Essa operação, que prevê a migração desses equipamentos para outra frequência e a blindagem dessa faixa para evitar interferências de celulares (que passarão a operar nessa faixa), deve custar R$ 4,1 bilhões, segundo a Anatel, valor que os auditores do TCU consideram que superdimensionado.

Os compromissos de investimento atrelados a essa frequência também foram questionados. Os auditores verificaram outros problemas nos investimentos obrigatórios referentes a essa faixa. Para eles, a Anatel impôs as mesmas contrapartidas (que serão abatidas do preço das frequências) nos municípios sem potencial econômico.

O resultado é um risco de serem realizados até R$ 13,5 bilhões em investimentos redundantes, dinheiro que poderia estar sendo revertido para o caixa da União em um momento de aperto orçamentário.

Houve ainda um aumento estimado em R$ 4 bilhões nos investimentos para os blocos regionais da faixa de 3,5 GHz sem que houvesse previsão no texto do edital.

No parecer, os técnicos reclamaram da pressão exercida pelo ministro das Comunicações que, em junho, esteve em reunião com o ministro Raimundo Carreiro, relator do caso no TCU, cobrando uma data para o julgamento do processo pelo plenário.

Pelo regulamento, a área técnica teria até 75 dias para entregar o relatório para o ministro. Faria queria realizar o leilão em julho, como tinha prometido publicamente, mas para isso os técnicos só teriam tempo para apontar os riscos potenciais.

Diante disso, conseguiram um pouco mais de prazo para analisar os méritos de cada regra.
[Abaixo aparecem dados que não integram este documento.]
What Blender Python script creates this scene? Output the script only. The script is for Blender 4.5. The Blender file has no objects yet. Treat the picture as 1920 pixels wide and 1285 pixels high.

O ministro Carreiro não precisará acatar todas as indicações da área técnica mas, se decidir recusá-la, terá de indicar que optou por um caminho diferente e justificá-lo.

Os conselheiros da Anatel estão preocupados caso haja mudança significativa na precificação das faixas e dos investimentos. Isso consumiria mais tempo e empurraria o leilão para o final deste ano, uma atraso de um ano à data inicial anunciada pelo governo.